Trump broke nearly 250 years of precedent as he arrived at the high court on Wednesday morning to personally observe the proceedings, which no sitting president has done.
As Kathryn Watson, a reporter for CBS News, explained, historically, "presidents have avoided attendance in part to honor the separation of powers."
Trump was in attendance as the justices—three of whom he appointed—mulled what could be their most consequential decision in decades: whether to uphold an executive order that would strip away a fundamental guarantee of citizenship enshrined in the US Constitution.
Making it all the more unnerving were the president's comments about the high court on Tuesday night in the Oval Office after letting reporters know he was "going" to keep tabs on Wednesday's proceedings.
He specifically zeroed in on the Republican-leaning justices, describing those he appointed as “disloyal” for ruling against him in previous cases. While describing the liberal justices as rank partisans, who’ll vote against him no matter what, he said the conservatives were “very different.”
"They want to show how honorable they are, so a man can appoint them, and they can rule against him and be so proud of it," Trump said.
"Some people would call it stupidity," Trump went on. "Some people would call it disloyal."
The court is expected to rule this summer on the legality of Trump’s executive order declaring that the children born to undocumented immigrants or those on temporary visas would no longer automatically become US citizens.
A lower court has already ruled against Trump's order, declaring it in violation of the 14th Amendment, which was passed following the Civil War and plainly states that “all persons born or naturalized in the United States, and subject to the jurisdiction thereof, are citizens of the United States."
The Supreme Court will now hear arguments from the Trump administration seeking to undo that fundamental understanding, including ones advanced over a century ago by a former Confederate officer who also helped to establish the “separate but equal” doctrine that legalized racial segregation for over half a century.
If the court votes to uphold Trump's executive order, hundreds of thousands of American citizens could become effectively stateless.
Aaron Reichlin-Melnick, a senior fellow at the American Immigration Council, said it could also throw the citizenship of tens of millions more into doubt, as it would effectively require people with legal birth certificates to "prove" their parents' legal status.
Trump's effort to strip millions of people of their citizenship comes as his Department of Homeland Security (DHS) has pushed to ultimately deport "100 million people" from the country—a number that far exceeds the population of undocumented immigrants in the US.
DaMareo Cooper explained on Tuesday for Common Dreams that the Supreme Court's decision will determine "whether a president can rewrite one of the clearest promises embedded in American law":
If the court strikes down birthright citizenship, it would let the government decide who counts as American based on the circumstances of their birth.
The 14th Amendment’s authors understood the danger of that approach.
Once citizenship becomes conditional, every other right soon follows.
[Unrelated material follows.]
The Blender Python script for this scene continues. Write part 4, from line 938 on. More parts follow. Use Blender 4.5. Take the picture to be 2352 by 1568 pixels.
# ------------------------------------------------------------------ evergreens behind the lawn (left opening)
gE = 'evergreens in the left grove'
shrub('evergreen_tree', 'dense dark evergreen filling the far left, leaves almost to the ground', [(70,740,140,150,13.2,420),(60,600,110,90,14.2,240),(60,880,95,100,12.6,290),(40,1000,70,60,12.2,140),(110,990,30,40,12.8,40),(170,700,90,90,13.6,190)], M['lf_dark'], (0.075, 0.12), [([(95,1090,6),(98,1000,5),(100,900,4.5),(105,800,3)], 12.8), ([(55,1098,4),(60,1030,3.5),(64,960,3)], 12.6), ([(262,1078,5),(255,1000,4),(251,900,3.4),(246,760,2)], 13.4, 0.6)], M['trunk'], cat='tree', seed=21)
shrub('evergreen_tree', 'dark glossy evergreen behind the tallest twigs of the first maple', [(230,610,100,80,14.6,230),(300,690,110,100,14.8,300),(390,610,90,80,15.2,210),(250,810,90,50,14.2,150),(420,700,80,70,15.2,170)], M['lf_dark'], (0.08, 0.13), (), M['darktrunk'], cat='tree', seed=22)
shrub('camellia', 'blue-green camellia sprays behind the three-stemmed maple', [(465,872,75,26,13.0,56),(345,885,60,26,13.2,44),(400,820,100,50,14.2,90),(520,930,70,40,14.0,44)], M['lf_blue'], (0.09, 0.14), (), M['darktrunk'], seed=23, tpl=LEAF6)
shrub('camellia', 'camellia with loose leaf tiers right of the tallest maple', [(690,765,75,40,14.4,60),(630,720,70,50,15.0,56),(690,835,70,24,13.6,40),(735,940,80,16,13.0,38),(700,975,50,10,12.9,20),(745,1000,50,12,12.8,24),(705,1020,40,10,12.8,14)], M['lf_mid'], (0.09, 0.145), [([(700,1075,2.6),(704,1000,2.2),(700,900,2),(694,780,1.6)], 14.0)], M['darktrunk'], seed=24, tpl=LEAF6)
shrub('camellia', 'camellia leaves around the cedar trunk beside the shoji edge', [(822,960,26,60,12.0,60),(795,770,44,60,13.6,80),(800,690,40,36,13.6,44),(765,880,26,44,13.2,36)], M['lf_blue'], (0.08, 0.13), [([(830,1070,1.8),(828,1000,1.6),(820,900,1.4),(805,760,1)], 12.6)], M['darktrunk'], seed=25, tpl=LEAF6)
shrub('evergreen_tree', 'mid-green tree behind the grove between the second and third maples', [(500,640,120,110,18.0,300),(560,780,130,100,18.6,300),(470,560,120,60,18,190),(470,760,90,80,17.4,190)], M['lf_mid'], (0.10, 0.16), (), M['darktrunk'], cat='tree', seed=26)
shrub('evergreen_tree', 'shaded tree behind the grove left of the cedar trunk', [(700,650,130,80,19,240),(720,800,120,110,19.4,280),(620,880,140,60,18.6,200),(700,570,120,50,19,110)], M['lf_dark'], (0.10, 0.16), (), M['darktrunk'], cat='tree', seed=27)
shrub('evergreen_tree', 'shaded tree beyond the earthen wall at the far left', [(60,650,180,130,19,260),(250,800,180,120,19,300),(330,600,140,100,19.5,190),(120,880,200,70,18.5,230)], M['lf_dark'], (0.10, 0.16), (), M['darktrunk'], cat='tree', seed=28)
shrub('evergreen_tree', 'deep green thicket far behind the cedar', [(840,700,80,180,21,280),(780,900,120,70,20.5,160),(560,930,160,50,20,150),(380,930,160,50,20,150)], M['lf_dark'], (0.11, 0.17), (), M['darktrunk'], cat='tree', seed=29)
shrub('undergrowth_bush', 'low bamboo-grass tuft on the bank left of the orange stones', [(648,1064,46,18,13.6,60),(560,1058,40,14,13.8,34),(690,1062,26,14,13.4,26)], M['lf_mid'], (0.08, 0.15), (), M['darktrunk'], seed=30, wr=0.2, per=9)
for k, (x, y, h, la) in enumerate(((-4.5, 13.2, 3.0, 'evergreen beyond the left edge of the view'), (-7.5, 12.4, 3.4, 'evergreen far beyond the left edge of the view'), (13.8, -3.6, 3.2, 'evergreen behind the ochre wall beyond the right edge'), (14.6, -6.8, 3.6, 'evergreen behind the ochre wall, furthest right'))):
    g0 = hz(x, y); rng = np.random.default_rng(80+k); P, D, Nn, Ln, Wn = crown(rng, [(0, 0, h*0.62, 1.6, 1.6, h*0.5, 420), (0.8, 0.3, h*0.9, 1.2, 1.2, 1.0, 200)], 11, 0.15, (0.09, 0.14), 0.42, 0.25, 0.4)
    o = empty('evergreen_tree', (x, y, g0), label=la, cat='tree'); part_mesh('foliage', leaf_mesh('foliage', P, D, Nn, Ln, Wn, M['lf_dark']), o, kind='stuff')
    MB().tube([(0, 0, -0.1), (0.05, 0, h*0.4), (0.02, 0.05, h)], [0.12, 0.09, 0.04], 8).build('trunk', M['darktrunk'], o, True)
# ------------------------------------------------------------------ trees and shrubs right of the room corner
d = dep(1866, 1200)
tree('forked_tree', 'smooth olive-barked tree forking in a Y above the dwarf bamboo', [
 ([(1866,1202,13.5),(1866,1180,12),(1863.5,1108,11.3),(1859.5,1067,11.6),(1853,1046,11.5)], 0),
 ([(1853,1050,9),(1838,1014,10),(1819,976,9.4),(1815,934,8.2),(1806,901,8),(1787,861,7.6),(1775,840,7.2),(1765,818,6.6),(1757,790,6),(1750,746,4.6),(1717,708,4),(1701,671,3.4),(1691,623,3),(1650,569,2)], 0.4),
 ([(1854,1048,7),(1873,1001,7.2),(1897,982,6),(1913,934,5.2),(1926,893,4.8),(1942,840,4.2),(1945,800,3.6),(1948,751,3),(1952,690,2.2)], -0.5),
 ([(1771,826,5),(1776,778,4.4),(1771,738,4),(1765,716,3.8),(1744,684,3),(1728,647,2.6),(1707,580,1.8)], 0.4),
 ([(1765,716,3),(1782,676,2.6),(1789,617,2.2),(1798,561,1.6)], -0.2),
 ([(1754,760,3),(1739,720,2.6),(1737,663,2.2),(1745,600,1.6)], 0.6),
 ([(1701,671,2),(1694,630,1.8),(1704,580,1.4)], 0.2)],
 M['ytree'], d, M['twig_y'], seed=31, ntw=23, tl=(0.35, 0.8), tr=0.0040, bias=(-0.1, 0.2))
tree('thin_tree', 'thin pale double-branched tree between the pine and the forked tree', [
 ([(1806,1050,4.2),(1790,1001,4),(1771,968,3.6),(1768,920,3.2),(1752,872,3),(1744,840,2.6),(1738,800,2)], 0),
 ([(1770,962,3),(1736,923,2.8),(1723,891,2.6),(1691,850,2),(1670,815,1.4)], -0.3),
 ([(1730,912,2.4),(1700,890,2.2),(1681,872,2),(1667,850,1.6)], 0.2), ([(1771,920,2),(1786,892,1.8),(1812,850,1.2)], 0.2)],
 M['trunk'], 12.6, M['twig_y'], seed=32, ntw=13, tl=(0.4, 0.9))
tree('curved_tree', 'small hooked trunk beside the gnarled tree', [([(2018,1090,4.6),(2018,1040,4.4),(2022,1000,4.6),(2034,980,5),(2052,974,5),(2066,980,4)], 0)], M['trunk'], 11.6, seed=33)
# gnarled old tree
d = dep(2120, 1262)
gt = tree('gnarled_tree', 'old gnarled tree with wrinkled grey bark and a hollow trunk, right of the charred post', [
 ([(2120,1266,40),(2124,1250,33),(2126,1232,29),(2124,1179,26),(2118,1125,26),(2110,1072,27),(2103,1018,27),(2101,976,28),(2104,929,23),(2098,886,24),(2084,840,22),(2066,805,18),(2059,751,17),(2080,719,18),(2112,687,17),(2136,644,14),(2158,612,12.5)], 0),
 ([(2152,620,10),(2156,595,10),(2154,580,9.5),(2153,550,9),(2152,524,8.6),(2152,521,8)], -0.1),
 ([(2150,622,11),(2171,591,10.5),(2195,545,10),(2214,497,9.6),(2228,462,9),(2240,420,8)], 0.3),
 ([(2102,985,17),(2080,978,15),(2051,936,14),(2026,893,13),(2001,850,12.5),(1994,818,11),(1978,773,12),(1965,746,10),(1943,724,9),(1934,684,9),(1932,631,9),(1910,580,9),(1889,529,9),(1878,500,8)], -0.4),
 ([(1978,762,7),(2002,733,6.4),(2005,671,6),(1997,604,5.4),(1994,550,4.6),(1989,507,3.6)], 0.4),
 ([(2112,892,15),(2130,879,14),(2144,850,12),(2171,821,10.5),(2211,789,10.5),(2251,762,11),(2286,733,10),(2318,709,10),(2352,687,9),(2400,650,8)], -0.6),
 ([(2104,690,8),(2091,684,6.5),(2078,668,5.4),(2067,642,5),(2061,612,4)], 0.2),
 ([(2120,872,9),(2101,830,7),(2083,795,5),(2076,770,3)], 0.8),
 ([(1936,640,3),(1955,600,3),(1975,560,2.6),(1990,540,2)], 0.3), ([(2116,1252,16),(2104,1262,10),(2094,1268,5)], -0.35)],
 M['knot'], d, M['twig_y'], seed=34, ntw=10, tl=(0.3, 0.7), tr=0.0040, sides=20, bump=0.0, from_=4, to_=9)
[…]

Ending birthright citizenship would affect everyone—not just children of immigrants—in a system that has long questioned the belonging of people of color, including Black Americans.
Allowing the Trump administration to determine who counts as a citizen takes on even more weight in light of another likely unconstitutional executive order signed by the president on Tuesday, requiring DHS to create a "citizenship list" to determine who is allowed to vote in the 2026 election.
Given these extraordinary stakes, many observers fear that Trump’s appearance before the Supreme Court's deliberations on Wednesday is designed to send a message to the justices he's accused of being "disloyal."
Historian Ruth Ben-Ghiat called Trump's arrival at the high court an “intimidation tactic to remind judges of the costs of defying him.”
Josh Sorbe, a spokesperson for the Democrats on the House Judiciary Committee, said, "The separation of powers is pure fiction at this point."